Claire Denis has never shied away from stories of love and desire, but her films tend to render such romantic ideals as atmospheric abstractions, or corrupt them with militaristic repression and fits of extreme violence. For example, the most erotically charged movie she’s ever made is about a caged bride who escapes from her Paris dungeon and bites strange men to death during sex (oh, yeah, and it stars Vincent Gallo).
Prior to Cannes, her most recent feature starred Lola Créton as a teenage girl who was raped with an ear of corn. “35 Shots of Rum” and “Friday Night” are both supremely tender works of art, but they’re also both haunted stories of loss and isolation, holes that can never be filled, let alone played for laughs.

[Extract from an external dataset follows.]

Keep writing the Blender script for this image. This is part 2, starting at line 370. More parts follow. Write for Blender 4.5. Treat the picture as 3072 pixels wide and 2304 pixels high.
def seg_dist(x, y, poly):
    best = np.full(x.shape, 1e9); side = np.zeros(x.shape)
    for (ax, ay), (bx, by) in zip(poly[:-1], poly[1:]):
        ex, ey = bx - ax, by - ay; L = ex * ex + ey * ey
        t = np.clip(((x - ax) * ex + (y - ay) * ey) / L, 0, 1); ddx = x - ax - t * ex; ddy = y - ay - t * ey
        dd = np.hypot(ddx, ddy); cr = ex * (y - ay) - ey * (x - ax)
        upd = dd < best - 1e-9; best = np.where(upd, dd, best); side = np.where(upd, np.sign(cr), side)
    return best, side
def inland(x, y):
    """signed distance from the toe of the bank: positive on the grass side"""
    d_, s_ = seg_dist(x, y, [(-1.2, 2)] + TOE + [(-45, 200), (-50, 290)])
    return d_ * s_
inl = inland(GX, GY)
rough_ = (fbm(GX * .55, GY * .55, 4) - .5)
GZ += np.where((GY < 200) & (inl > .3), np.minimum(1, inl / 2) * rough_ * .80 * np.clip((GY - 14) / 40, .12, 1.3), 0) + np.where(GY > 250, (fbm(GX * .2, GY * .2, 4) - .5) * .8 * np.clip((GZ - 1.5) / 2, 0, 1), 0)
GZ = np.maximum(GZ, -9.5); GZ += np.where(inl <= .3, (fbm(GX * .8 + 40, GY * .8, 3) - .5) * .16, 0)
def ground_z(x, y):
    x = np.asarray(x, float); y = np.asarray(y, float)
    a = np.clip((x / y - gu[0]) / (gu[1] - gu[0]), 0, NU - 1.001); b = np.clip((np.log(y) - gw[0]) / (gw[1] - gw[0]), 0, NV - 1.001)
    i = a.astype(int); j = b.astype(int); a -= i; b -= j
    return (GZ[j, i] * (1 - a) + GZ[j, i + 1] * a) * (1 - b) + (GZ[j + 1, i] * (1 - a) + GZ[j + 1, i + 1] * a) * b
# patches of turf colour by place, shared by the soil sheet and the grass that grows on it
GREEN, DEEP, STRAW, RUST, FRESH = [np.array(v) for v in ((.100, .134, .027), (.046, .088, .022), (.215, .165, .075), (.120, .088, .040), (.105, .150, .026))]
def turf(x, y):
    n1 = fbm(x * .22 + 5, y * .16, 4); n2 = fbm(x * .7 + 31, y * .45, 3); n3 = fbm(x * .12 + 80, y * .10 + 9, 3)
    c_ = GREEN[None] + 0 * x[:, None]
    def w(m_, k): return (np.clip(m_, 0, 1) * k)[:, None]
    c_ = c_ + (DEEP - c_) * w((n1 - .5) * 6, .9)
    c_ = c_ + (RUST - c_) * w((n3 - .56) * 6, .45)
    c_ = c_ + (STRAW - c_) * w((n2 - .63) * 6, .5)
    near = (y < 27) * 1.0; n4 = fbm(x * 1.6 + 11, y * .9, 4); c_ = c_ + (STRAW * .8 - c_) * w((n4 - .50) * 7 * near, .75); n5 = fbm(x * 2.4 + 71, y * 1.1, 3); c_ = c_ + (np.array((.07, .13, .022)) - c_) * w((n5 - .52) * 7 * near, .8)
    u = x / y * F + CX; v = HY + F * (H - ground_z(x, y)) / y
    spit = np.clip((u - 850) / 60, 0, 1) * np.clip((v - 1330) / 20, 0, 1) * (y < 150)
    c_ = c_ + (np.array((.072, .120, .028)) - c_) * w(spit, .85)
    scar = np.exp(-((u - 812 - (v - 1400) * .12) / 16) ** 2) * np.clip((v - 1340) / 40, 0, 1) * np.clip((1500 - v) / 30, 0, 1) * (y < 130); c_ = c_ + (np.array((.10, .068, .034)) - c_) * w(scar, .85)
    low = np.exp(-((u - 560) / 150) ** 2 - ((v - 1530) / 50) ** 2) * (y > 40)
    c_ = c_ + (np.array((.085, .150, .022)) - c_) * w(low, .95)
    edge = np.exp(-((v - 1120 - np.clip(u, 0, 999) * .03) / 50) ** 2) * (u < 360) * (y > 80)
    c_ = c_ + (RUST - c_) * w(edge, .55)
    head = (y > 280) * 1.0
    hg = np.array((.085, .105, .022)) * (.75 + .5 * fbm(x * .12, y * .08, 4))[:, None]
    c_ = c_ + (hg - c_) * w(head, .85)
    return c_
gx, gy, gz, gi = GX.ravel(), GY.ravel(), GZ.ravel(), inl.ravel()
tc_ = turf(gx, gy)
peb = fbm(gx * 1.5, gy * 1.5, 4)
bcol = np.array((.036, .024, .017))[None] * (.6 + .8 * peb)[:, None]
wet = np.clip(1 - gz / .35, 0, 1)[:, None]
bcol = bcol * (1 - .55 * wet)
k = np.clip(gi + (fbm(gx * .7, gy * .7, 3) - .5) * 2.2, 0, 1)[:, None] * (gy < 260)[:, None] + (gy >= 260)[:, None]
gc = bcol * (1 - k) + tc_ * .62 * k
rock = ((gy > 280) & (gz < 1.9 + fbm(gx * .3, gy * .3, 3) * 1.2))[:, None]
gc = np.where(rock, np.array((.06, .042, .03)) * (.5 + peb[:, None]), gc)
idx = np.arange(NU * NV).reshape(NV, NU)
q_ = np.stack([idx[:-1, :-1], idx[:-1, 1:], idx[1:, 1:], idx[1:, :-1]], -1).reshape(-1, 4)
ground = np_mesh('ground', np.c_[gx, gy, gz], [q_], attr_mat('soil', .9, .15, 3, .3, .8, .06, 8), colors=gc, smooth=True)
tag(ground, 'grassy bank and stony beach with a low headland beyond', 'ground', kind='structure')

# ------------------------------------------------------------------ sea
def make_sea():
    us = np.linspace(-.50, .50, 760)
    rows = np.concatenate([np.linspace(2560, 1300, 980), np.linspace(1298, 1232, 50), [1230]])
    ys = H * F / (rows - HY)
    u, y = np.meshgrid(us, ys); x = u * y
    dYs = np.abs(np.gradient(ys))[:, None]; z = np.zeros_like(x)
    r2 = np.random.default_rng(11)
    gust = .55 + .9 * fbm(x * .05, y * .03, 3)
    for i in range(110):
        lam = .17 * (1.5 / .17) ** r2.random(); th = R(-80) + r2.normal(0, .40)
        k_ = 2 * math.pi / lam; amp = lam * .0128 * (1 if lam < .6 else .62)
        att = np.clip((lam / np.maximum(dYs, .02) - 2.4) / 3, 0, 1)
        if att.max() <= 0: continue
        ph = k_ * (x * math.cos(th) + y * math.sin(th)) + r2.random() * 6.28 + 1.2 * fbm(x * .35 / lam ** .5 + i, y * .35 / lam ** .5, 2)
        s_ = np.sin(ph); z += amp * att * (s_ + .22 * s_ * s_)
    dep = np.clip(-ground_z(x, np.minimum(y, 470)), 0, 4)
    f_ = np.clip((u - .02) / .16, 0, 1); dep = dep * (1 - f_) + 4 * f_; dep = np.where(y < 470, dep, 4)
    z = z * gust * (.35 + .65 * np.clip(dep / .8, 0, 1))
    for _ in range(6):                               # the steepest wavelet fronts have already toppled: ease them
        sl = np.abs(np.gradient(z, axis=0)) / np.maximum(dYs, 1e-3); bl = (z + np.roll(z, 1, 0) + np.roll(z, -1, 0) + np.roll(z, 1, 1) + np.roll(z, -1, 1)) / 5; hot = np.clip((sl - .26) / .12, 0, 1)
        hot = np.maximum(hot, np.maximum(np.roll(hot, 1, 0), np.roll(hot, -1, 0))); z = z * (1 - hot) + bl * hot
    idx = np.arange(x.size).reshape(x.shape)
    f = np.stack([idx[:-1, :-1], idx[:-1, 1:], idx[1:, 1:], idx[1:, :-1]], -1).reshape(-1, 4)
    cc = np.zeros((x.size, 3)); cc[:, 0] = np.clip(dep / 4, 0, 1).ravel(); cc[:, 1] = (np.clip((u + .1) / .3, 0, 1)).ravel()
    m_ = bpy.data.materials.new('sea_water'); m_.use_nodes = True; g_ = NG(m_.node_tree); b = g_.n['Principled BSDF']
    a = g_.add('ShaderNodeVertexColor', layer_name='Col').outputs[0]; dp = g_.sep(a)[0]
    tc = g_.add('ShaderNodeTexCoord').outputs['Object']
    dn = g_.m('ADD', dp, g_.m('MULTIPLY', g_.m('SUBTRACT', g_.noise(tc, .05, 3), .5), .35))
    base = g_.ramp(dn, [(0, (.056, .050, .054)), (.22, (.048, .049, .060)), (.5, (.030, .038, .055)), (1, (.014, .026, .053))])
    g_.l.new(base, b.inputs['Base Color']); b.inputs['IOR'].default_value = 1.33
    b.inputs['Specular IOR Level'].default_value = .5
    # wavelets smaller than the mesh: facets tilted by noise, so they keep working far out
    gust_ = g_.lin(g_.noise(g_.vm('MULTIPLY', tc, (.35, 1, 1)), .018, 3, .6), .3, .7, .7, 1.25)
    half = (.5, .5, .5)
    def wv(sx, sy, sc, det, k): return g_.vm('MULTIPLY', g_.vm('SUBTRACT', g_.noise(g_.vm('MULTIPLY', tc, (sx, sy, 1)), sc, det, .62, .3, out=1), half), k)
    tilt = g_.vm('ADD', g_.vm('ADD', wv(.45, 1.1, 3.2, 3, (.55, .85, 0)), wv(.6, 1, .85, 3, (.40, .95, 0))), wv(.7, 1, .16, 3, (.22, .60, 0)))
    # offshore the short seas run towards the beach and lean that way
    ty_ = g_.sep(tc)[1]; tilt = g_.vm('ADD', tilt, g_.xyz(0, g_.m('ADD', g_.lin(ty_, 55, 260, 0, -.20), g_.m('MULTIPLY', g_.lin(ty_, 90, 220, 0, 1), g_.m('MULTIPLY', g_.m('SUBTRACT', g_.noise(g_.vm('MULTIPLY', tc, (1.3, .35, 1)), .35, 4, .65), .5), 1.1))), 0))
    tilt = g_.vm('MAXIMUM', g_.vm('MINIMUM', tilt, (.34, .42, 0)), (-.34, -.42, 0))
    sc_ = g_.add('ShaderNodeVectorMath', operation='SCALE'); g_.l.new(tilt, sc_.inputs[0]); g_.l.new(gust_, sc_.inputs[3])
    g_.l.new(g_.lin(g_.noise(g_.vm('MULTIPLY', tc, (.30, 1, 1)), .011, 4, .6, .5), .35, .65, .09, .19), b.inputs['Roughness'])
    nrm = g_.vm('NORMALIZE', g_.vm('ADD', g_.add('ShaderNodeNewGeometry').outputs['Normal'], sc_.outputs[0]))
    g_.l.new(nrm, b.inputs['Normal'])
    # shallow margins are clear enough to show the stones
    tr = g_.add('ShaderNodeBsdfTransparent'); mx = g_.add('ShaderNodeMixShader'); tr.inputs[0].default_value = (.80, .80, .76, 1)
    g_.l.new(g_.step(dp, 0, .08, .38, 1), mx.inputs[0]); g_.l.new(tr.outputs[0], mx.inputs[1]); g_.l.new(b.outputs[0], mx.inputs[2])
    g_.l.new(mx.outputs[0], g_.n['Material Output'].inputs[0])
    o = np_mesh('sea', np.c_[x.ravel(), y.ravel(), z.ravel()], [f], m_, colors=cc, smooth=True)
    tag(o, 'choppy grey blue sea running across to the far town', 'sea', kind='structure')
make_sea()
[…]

Needless to say, it comes as something of a (pleasant) surprise that “Let the Sunshine In” plays like Claire Denis’ idea of a Nancy Meyers movie, complete with Juliette Binoche as her perpetually unsatisfied female lead and Gérard Depardieu as an obese fortune teller who tries to insert himself into her future. Of course, for all of its bourgeois charm and wine-induced eros, Claire Denis’ idea of a Nancy Meyers movie is still light years removed from an actual Nancy Meyers movie.
The story, such as it is, might seem like standard rom-com fodder, but its telling avoids every convention under the sun. For one thing, Depardieu shows up literally two minutes before the closing credits, which play over his only proper scene in the film. For another, he’s at least the fifth guy who’s tried to seduce our heroine since we first met her, and the happiness he brings her is even more ambivalent than the anxieties that have stalked her from the start. There are no montages, no pop songs, no kooky best friends, just a woman who can’t figure out how she can be so closed off and yet so quick to fall in love. A woman who often sleeps with married men and sheepishly admits that, with one of them, she can only orgasm by thinking about how much of a bastard he is.
Binoche, adding another iconic auteur to her peerless list of collaborators, is as radiantly enigmatic as ever in the role of Isabelle, a divorced artist who begins the movie mid-coitus with the oafish banker she’s been seeing. He’s not exactly a charmer — at one point he shows up at her door with a huge bouquet of flowers and declares: “I just got in from Brazil and I feel like banging you” — but Isabelle doesn’t always seem to mind.
On the contrary, her interest in him is only stoked by his disinterest in her. One of the film’s most arresting scenes finds Denis pivoting her camera from person to person during a long, nasty conversation so that Isabelle is only drawn back to the screen in response to her lover’s insults. “You’re charming,” he tells her, “but my wife is extraordinary.” “Oh honey, you say all the right things.”
Isabelle, who constantly tells us how tired she is, will soon find a new man for her late nights. He’s tired himself, an actor exhausted by the daily grind, and their stilted courtship (distilled into a beautifully fragmented sequence of furtive looks and restless hands) unfolds like a microcosm for the rest of this scattered movie, which isn’t carried by a plot so much as its protagonist’s restless impulses. By the time Isabelle finds herself on a field trip, amusingly exploding at her companions in a huff of insecure frustration, Hong Sang-soo seems as valid a reference point as Nancy Meyers.
But Denis is too much of an iconoclast to let even the most frivolous of her films feel like they owe anything to anyone else. Of course, there’s nothing like one of Denis’ achingly heartfelt dance scenes to remind you know who’s at the helm, and “Let the Sunshine In” features a doozy in which Isabelle is seduced by a complete stranger who finds her standing alone in the middle of a nightclub and swaying along to Etta James’ “At Last.” The more vulnerable or unlikable that Isabelle becomes, the more she feels a product of Denis’ singular imagination (this film was not, as previously reported, adapted from Roland Barthes’ “A Lover’s Discourse: Fragments”).
By the end, this feels like the rare romantic-comedy that goes out of its way to disparage its lead character, Denis cutting around certain scenes so that we only see Isabelle at her worst. But what, the film asks, is one to do when they’re not in love? How do you solve the problem of wanting you can’t have, or the even greater problem of not knowing what you want in the first place until it’s taken away from you? As slinky as the reflection of a neon sign trailing across the hood of a black sedan, this is a slight movie, shot on a whim just a few months before its world premiere, and it feels cobbled together in its search for some kind of meaning.
But if “Let the Sunshine In” doesn’t know where to look for the light, it certainly has a good bit of fun scrambling about in the darkness.
“Let the Sunshine In” premiered in the Directors’ Fortnight section of the 2017 Cannes Film Festival. It is currently seeking U.S. distribution.